Dat de naam ‘Oud Roest’ de associatie met vergane glorie oproept werd, na enige tijd, duidelijk. Om deze reden besloot het bestuur de naam aan te passen naar Nautische Vereniging Oude Reddings Glorie, in de volksmond ORG genoemd. Al snel groeide het ledenbestand (lees: schepenbestand) naar 35 oud-reddingboten.  De vereniging stelt een breed doel: ‘vergaren, onderhouden en beschermen van historisch nautisch materiaal met betrekking tot reddingboten in de meest uitgebreide zin des woords’. ‘Zie het als een behoudsorganisatie, een liefhebbersvereniging’ schetst Dirk Klinkenberg, voorzitter van de vereniging. ‘Als onderdeel van de Federatie Varend Erfgoed Nederland (FVEN) zetten wij ons specifiek in voor de maritieme historie van het reddingswezen, zowel van nationale als van internationale reddingboten’. Naast oud-reddingboten van de KNRM zijn ook oud-reddingboten van de Duitse DGzRS en de Engelse RNLI lid van de vereniging.

Waar komt de motivatie eigenlijk vandaan om deze oud-reddingboten te bewaren voor de toekomst? ‘Onze vloot geeft een goede doorsnede van de ontwikkelingen binnen het reddingswezen weer. Veel kennis en ervaringen, die zijn opgedaan met de scheepsontwerpen die onze vloot kent, zijn als rode draad terug te vinden in de maritieme geschiedenis. Niet alleen zie je dit terug in de nieuwe generatie reddingboten, maar ook op breder vlak. De schepen zijn daarom een levend voorbeeld van de ontwikkelingen op het gebied van techniek en veiligheid’. Toch zijn veel oud-reddingboten omgebouwd tot pleziervaartuig, waardoor ze hun kenmerkende eigenschappen als reddingboot deels zijn verloren. ‘Je hebt behouden en behouden’ legt Dirk uit. ‘Waar sommige reddingboten in ons bestand zoveel mogelijk origineel worden gehouden, worden door anderen aanpassingen gedaan om het comfort aan boord te vergroten. In beide gevallen gaat het om behouden’.

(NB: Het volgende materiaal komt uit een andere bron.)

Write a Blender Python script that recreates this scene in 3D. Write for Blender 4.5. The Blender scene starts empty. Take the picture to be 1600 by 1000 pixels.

In de loop van de jaren groeit de vereniging verder. Diverse oud-reddingboten worden opgespoord en de eigenaren worden lid. Ook worden enkele schepen weer gerestaureerd of teruggebracht naar de staat waarin ze onder de vlag van de reddingmaatschappij hebben gevaren. ‘De ene wil de boot origineel houden en wordt lid van de ORG als behoudsorganisatie, de ander koopt een mooie boot en wordt lid van de vereniging voor contact met gelijkgestemden. En ze vullen elkaar mooi aan’. Klinkenberg is met zijn 51-jarige leeftijd een van de jongste leden binnen de vereniging. ‘Het is natuurlijk een ouder wordende club, maar desalniettemin zien we ook meer jongeren betrokken raken bij het in stand houden van die vloot’. Toch ligt hier volgens Dirk ook een taak voor het bestuur en de leden van de vereniging: ‘Liefhebberij kun je niet maken, maar je kunt wel laten zien hoe leuk het is’. Veel oud-reddingboten worden gekenmerkt door hun ontwerp als reddingboot, niet door het vele comfort of de leefruimte in het schip. ‘Met comfort in het achterhoofd koop je een ander soort schip. Je hebt altijd wel puristen, die zie je meer bij andere clubs. Bij onze vereniging is het wat meer van: heeft de boot nog een origineel uiterlijk, wat kun je ermee en hoe kun je het varende houden?’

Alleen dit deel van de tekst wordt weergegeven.